Thursday, January 7, 2016

What We Learned From This Year's Hall of Fame Results

I lost the coin flip.

On Wednesday night, two players—Ken Griffey and Mike Piazza—were lucky enough to join the pantheon of baseball's elite. I had predicted that Jeff Bagwell, by literally the narrowest of margins (0.1 percentage points), would join them. At that margin, though, I knew it was a coin flip, and, ultimately, Bagwell fell short.

That miss soured a great year for my overall Hall of Fame projections. The mean and median error of my projections was just 1.5 percentage points—my best mark yet in four years of doing this, and almost half the average error I experienced last year. I was also much more consistent this year, nailing eight players' percentages within one point and missing by more than three points on just one player:


Unfortunately, that one player—my biggest miss—was Bagwell: the one player whose fate was actually uncertain, and therefore the one for whom people needed Hall of Fame models the most. My off-kilter shot at him was also particularly glaring because, in a world that focuses mostly on the binary of "elected" and "not elected," I wound up on the wrong side. I can't help but feel like I failed when the one player I misled people on was the one they cared about the most.

Bagwell's showing really and truly surprised me, however. His drop from public ballots to private ballots was a whopping −11.4 percentage points—even bigger than his drop last year, which itself was uncharacteristically large for him (prior to 2015, Bagwell did about the same among public and private voters). This was even more shocking because of this year's purge of the most conservative voters from the BBWAA rolls. I was worried that my projections might prove inaccurate because they overstated drops; never in a million years did I imagine that I would understate them.

Yet I did, and not just for Bagwell. Roger Clemens and Barry Bonds also both dropped by more this year than last—again, odd, because conventional wisdom was that a lot of anti-steroid moralizers had fallen victim to the purge. Alan Trammell also dropped among private voters, despite gaining among this population last year, but I wasn't fooled; because my projections account for the last three years of public-private deviations, I correctly foresaw the direction, if not quite the magnitude, of his drop. Meanwhile, Fred McGriff did the opposite, gaining with private voters this year after suffering from them last year. (This demonstrates why, despite many suggestions that my adjustment factors rely more heavily on recent years' election results, I have stuck with a straight multi-year average.)
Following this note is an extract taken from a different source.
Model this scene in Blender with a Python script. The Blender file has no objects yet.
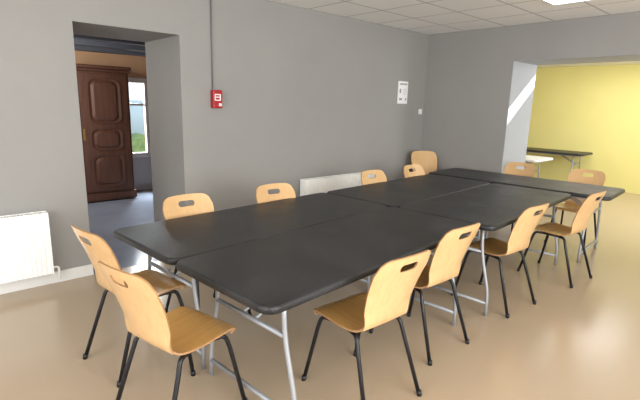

That said, many candidates were indeed helped by the purge. Most obviously, candidates like Bagwell, Tim Raines, Edgar Martínez, and Mike Mussina gained huge amounts of ground from last year's totals. But Mussina, Raines, and Curt Schilling were also among the players whose historically huge drops from public to private ballots were blunted a little bit this year. Their increasing acceptance with the private electorate (still a majority of voters) is crucial for their hopes of eventually being elected.

The moral of the story is that, after all that wondering we did about how the purge might affect the public-private differential, it really didn't make a huge difference. Public and private ballots ended up being purged about equally.

Other loose ends: I was worried about predicting the two new relief pitchers on the ballot, Trevor Hoffman and Billy Wagner. I needn't have been. Both ended up following the familiar reliever pattern (see Lee Smith's +11.4 public-private differential this year, which was actually smaller than expected!) of gaining votes with private voters. In fact, I should have been even more aggressive in predicting this, as they were two of the rare players my projections lowballed.

Thank you to everyone who followed along with me this Hall of Fame season, especially those who helped, encouraged, or shared my work. I want to give credit where credit is due: First, any contribution I make to the science of Hall of Fame forecasting is due entirely to Ryan Thibodaux, without whose BBHOF Tracker of public ballots none of this would be possible. I owe a lot of my record accuracy to Ryan, who this year uncovered a far greater percentage of ballots (thus reducing the possible error) than ever before. And I am hardly alone in putting out Hall of Fame forecasts every year; two other forecasters of exceptional skill include Ben Dilday and Tom Tango. Ben's median error of 1.5 percentage points this year matched my own, and Tom's was not far behind at 2.4 points, despite both basing their predictions off a smaller sample of public ballots. If you like my projections, give them some love too.